The first issue, "My Own Private Portland", spends a great deal of time talking about the actor River Phoenix and his death in 1994. The first eleven pages are essentially a glowing evaluation of Phoenix's impact as an actor, especially on her as she was growing up. Then she makes the connection: he was born in Oregon and lived in Portland during the filming of Gus Van Sant's film My Own Private Idaho. That was a movie based in part on Phoenix's own life, as a young hustler and busker who used his youth and intense charisma in order to survive and support his family. Murphy neatly lines up the dots: Van Sant was fascinated by lost young boys with secrets, the openly bisexual Phoenix made for a magnetic lead, especially opposite Keanu Reaves, and Portland's relatively pleasant weather drew a lot of homeless kids from the Northwest. Van Sant was white and wealthy, dabbling in the lives of kids from the streets and letting them stay in his big house. Murphy also points out certain racist aspects of Van Sant's films while noting that Portland's long had a history of an underground sex industry--particular one that had young "straight-looking and acting" men selling their bodies to older men.

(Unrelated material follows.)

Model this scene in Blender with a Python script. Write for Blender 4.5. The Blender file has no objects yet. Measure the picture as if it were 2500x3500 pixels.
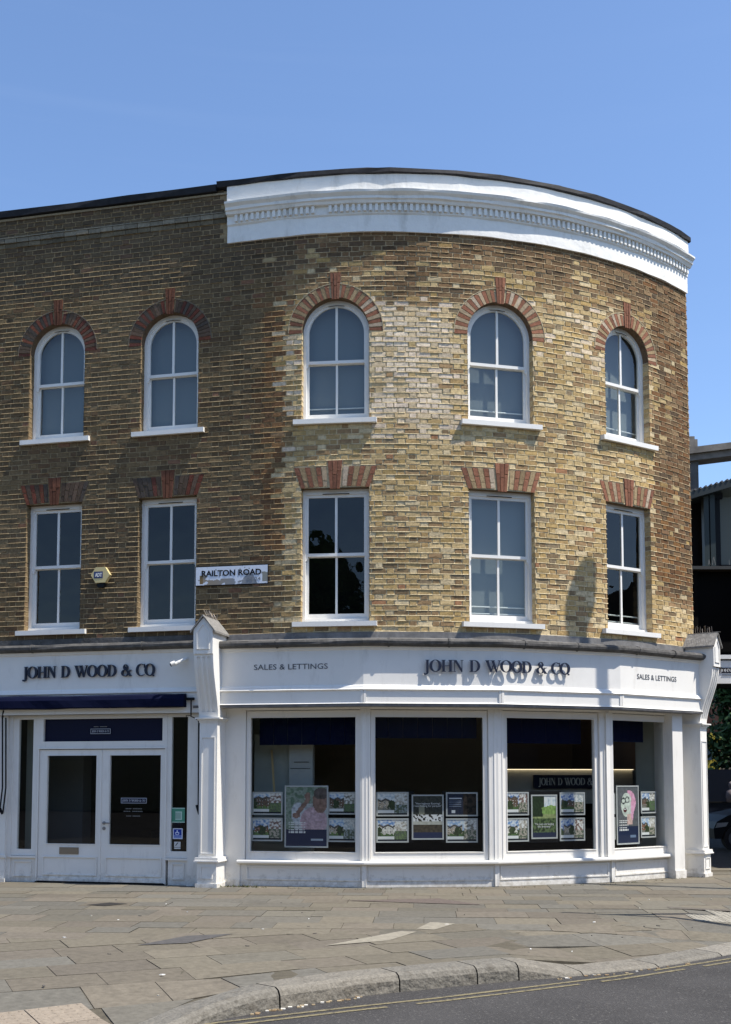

From there, Murphy connects other dots: Van Sant fancying himself a modern-day William S. Burroughs (without considering the negative connotations of what that meant), the introduction of heroin into street culture, and Van Sant's favorite "hunting ground" for finding street boys to put into his movies, which just so happened to be Murphy's own high school. There's an amazing passage, set to drawings of high school yearbook photos, that describes their fates: "Many never made it out of Portland. They wound up in the Willamette River, or under the Suicide Bridge...on a gurney with a swollen arm, in front of a speeding train". Murphy ends the issue by calling out Van Sant for depicting heroin use as a "blissful, sub-urban dream" when the reality was convulsions and death. She also connects another dot: the protagonist of Van Sant's Drugstore Cowboy was based on a neo-nazi friend of his named Ken Death.
That leads into the second issue, "Ken Death Is Dead". Murphy relates the deaths of Phoenix ("my Kurt") and Kurt Cobain (just three months apart) to each other, and then goes into more details about Phoenix's life as a child. In particular, she relates the way he was sexually exploited from a very early age, thanks to the cult his parents were a member of. It gave him hard-won lessons that made him keenly aware of life's bullshit, but they took a brutal emotional toll. Murphy talks about his experiences making the film Stand By Me (including the incredible story of Rob Reiner asking him if an adult ever let him down and betrayed him before a particular scene, resulting in raw emotion in the next take) and how it was the first time he had a circle of friends who truly accept him for who he was. And then she fast-forwards to Portland and Phoenix hanging out with Keanu Reaves during the filming of My Own Private Idaho, as part of this sort of utopian Portlandia.
Then Murphy talks about a brutal, racially-motivated murder perpetrated by skinheads, one of whom was Ken Death. She doesn't go into detail about this, but Oregon was initially founded as a white utopia, with African-Americans not welcome or invited in. As such, the lack of racial diversity in the state and in Portland in general was deliberately engineered, and when immigrants started to arrive their presence was not welcome. Indeed, immigrants and young men entering the city were often forcibly introduced into the city's thriving underground sex trade. She then draws up all the lines connected by the dots and talks very specifically about how Oregon is a "goldmine" for white supremacist movement recruitment, drawing a comparison between that recruitment of young men and the way abusers select their marks. She also points to something else: giving media attention to white supremacists by way of the trial didn't make them pariahs; instead, it made them heroes and martyrs. The result of the trial was irrelevant, because the movement in laid-back, liberal Portland was now given extensive free advertising.
In her account of this history, Murphy is in turns academic, impassioned, despondent and sardonic. These are not comics per se; they are instead half-page images with her own cursive scrips on the bottom half, written on lined paper. The fact that it's scrawled in her hand-writing is an important aspect of the overall work, adding to the warmth of each page. It's history as though it came from Murphy's own secret diary, and her own swirling, muddy drawings add to the overall intimacy of the project. These are drawings of things that Murphy knows only too well: people and places she loves as well as people and places she despises for what they represent. Murphy's really going somewhere in this series, and it will be interesting to see her continue to widen the scope of her inquiries.